A l’annonce ce mercredi 16 août par son fils, Filippo Anselmi, de la disparition à 89 ans de Renata Scotto, c’est à des dizaines d’airs, incarnés avec un art consommé du bel canto et habités par un puissant tempérament de tragédienne, que l’on a pensé. Son Senza Mamma, dans Suor Angelica de Puccini, à la fois ductile et d’airain, vibrant et souverain. Sa Mamma Morta, extraite d’Andrea Chénier de Giordano, pour laquelle elle ne semblait pas taillée mais dont elle s’avérait timbrer les graves et projeter les aigus avec une aisance, une amplitude dynamique et un contrôle du legato laissant pantois. Y eût-il jamais Liu, dans la Turandot de Puccini, plus éloquente et plus raffinée que celle qu’elle incarna ?

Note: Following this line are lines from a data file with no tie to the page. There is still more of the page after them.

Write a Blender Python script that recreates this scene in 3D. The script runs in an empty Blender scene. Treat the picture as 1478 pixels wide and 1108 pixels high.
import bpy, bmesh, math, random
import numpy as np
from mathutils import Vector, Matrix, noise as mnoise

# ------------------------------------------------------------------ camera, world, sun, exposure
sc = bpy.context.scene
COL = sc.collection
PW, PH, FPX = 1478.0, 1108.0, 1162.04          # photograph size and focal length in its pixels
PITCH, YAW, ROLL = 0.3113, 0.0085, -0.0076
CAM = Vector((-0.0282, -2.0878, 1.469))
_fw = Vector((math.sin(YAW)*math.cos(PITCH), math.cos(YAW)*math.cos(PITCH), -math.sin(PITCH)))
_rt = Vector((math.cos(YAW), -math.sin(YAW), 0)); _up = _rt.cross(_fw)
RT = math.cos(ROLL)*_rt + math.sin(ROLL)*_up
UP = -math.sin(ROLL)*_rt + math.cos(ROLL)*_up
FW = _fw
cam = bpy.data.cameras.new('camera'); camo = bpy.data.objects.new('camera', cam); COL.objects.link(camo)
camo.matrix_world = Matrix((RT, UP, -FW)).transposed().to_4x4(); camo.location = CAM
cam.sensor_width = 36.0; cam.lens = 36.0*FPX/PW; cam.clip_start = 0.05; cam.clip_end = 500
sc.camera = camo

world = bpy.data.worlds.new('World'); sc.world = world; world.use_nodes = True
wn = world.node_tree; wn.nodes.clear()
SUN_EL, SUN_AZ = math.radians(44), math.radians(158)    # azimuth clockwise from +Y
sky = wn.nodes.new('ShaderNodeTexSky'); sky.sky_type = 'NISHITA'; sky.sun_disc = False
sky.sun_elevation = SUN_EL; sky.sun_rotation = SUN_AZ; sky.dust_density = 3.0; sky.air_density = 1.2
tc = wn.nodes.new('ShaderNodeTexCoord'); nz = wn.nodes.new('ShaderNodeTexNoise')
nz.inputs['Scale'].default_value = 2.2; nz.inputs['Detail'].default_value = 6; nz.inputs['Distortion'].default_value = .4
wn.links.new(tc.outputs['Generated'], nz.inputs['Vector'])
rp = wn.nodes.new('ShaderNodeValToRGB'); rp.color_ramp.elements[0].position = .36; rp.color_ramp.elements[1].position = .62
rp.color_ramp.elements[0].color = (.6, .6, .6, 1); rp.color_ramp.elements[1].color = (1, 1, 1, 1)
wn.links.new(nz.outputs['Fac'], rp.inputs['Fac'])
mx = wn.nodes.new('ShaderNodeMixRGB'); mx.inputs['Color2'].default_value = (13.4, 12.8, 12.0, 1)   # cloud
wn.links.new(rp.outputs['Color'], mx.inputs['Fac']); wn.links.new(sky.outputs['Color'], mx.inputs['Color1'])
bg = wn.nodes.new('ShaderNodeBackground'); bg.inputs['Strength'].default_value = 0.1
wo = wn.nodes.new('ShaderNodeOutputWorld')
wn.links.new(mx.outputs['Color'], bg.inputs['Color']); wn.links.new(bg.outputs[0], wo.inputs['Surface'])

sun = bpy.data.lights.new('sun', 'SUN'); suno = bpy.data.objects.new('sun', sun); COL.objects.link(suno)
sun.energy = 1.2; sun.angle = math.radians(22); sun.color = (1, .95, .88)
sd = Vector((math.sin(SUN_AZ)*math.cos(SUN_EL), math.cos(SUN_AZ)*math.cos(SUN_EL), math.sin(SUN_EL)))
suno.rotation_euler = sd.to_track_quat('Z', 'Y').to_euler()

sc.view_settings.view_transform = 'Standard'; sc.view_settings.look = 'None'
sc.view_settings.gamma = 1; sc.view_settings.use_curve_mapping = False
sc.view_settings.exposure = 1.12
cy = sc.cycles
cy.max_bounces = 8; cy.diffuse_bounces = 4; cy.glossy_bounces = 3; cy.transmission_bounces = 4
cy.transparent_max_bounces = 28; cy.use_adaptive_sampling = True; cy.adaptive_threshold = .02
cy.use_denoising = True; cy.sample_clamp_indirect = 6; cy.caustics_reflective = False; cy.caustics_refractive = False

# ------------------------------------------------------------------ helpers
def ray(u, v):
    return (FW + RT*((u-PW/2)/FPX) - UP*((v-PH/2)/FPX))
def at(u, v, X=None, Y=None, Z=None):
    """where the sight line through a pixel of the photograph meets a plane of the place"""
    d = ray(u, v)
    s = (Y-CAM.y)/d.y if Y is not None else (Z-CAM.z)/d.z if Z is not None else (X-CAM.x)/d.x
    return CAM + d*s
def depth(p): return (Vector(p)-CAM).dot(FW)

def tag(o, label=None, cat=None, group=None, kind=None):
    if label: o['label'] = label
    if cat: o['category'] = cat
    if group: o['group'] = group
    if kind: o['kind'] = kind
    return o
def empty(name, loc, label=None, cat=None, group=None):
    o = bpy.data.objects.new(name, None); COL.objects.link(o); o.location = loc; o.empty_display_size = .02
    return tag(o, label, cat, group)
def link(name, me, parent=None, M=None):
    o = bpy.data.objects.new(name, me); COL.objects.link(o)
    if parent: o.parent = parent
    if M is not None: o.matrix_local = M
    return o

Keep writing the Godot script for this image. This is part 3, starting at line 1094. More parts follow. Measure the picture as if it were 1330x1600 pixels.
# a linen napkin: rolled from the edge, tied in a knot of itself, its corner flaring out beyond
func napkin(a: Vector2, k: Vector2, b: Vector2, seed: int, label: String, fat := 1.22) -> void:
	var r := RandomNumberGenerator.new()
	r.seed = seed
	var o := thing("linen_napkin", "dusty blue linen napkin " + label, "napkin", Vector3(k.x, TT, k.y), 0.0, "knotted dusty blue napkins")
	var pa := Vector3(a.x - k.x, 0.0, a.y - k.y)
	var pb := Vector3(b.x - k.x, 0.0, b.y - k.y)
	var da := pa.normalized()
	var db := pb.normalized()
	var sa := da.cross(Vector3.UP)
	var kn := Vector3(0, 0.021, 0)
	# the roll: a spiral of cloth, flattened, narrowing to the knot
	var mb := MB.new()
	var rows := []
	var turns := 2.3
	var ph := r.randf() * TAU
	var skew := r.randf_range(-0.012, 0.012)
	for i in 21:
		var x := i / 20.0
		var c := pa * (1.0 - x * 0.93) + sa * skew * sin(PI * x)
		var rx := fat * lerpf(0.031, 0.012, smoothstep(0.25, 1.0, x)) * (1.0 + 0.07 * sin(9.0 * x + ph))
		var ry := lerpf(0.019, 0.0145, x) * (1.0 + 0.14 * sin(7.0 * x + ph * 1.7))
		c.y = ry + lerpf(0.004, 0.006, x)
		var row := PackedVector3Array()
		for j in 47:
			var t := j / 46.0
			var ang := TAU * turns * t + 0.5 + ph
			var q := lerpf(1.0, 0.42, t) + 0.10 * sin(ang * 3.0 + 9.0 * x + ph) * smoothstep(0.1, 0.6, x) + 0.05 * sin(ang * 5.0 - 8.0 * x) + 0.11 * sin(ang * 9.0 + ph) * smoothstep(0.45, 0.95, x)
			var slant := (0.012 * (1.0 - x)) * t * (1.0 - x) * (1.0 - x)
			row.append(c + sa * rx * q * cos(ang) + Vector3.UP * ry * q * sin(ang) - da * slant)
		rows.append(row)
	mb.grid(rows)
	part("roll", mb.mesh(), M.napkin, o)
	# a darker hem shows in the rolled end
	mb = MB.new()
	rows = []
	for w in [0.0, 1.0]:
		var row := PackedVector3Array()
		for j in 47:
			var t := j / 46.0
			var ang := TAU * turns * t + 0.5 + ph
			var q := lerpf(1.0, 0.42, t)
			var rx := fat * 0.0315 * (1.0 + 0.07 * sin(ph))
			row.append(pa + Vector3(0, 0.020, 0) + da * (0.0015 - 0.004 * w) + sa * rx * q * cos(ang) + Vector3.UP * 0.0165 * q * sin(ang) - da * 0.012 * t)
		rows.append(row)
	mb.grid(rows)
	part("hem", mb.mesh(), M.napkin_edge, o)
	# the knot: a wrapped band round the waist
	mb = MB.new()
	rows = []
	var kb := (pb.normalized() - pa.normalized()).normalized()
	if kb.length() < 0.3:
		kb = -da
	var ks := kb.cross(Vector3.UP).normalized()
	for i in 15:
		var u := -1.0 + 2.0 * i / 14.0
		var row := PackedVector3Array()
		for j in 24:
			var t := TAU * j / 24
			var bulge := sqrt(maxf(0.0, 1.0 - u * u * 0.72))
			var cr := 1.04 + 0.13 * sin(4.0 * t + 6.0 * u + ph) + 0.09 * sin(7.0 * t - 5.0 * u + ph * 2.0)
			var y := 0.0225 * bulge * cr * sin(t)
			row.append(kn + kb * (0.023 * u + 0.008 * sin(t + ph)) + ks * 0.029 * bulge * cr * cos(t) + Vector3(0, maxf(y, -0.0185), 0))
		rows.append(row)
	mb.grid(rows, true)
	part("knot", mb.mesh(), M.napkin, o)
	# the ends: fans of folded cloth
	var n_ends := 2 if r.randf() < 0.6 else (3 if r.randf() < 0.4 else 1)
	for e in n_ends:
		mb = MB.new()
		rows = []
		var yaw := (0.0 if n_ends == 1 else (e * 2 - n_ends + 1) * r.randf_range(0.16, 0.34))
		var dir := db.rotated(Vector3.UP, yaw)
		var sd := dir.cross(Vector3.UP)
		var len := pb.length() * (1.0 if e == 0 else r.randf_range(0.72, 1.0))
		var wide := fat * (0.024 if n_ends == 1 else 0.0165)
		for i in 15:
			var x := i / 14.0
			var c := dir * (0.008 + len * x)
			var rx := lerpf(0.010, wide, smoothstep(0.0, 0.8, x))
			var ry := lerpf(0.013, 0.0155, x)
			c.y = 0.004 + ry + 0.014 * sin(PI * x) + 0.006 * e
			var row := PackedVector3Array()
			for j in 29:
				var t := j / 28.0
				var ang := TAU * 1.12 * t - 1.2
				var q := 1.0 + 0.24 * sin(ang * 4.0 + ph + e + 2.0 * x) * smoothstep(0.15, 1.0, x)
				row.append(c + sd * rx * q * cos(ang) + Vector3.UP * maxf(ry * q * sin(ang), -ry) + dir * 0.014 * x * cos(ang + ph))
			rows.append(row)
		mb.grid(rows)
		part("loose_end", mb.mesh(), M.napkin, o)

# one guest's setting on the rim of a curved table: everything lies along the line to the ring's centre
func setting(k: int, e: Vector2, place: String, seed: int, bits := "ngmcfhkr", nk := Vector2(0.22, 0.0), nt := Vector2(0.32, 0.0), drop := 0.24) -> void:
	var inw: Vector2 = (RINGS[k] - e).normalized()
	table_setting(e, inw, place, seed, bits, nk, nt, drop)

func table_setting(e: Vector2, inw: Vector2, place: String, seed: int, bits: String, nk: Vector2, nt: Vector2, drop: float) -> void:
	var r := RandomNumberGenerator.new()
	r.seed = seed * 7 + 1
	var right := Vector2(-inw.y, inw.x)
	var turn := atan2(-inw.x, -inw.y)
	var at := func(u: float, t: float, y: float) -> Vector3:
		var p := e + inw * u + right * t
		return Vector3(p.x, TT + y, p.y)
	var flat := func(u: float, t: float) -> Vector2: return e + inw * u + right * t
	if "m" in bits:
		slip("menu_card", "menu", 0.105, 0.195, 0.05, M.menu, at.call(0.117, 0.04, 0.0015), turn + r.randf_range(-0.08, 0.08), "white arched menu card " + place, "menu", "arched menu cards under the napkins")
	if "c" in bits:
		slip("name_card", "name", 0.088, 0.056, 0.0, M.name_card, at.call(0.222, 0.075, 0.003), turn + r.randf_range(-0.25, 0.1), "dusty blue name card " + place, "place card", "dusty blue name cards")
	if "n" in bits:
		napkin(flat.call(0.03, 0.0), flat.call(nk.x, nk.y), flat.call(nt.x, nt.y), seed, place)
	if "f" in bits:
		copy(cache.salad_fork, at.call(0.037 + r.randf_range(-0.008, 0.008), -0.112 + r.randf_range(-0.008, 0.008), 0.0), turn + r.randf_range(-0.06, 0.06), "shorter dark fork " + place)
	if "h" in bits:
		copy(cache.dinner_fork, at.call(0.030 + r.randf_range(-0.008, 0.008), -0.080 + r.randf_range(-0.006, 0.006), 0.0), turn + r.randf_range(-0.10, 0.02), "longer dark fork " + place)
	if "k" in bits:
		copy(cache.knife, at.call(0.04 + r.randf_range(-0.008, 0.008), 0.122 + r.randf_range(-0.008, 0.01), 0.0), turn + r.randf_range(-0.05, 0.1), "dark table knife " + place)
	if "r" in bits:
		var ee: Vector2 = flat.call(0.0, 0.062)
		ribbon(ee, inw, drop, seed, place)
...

Plácido Domingo, qui partagea plus d’une fois la scène avec elle, ne prit pas beaucoup de risques lorsqu’il confia au New York Times en 1978 que, parmi les gens avec qui il avait travaillé, Renata Scotto était la personne qui s’approchait le plus d’une véritable actrice-chanteuse. Elle fut capable d’insuffler une émotion dans chaque mot qu’elle interprétait. Il suffit d’écouter sa Mimi (la Bohème), sa Violetta (la Traviata), sa Manon (Manon Lescaut) pour prendre la mesure de ce charisme auquel succomba James Levine, directeur musical du Met de New York, où elle chanta 26 rôles !
Fille d’un officier de police et d’une couturière, Renata Scotto n’était pas destinée à devenir une rivale de Maria Callas. A en croire son autobiographie, l’enfant chantait pourtant sur son balcon, recueillant ovations et bonbons. A 12 ans, un oncle l’emmena écouter Tito Gobbi dans Rigoletto au Teatro Chiabrera de Savone : «C’est ce grand chanteur et acteur qui m’a inspiré de faire ce métier», écrit-elle.
La suite est connue. Formée à Milan par Ghirardini et Merlini, puis par Mercedes Llopart, sur recommandation du ténor Alfredo Kraus, Scotto s’illustre dans la Traviata et dans Madame Butterfly, puis triomphe dans la Wally, en 1953, à la Scala de Milan. Sa carrière prend un tournant décisif le 3 septembre 1957 : après avoir chanté quatre représentations de la Somnambule de Bellini, dans la production signée Luchino Visconti pour la Scala et reprise au Festival d’Edimbourg, Maria Callas en refuse une cinquième non prévue, prétextant être souffrante ; dépêchée, en dernière minute, Renata Scotto fait un carton. Elle le paiera cher, les fans de Callas la poursuivant à travers le monde pour l’invectiver !
Après deux décennies exceptionnelles dont témoignent nombre de disques et de DVD, l’aigu finit toutefois par se durcir, le vibrato par s’élargir et l’intonation par vaciller. Ne supportant plus les critiques assassines, Renata Scotto fit ses adieux au Met en 1987 et se consacra à la pédagogie, formant notamment Renée Fleming et Anna Netrebko. Cette prima donna ne laisse pas moins le souvenir d’une musicienne rare, animée par un idéal. Celui d’une ligne de chant dans laquelle le théâtre des passions se déploie avec une majesté que seul l’art lyrique, porté par des artistes de cette intelligence et de cette sensibilité, peut offrir.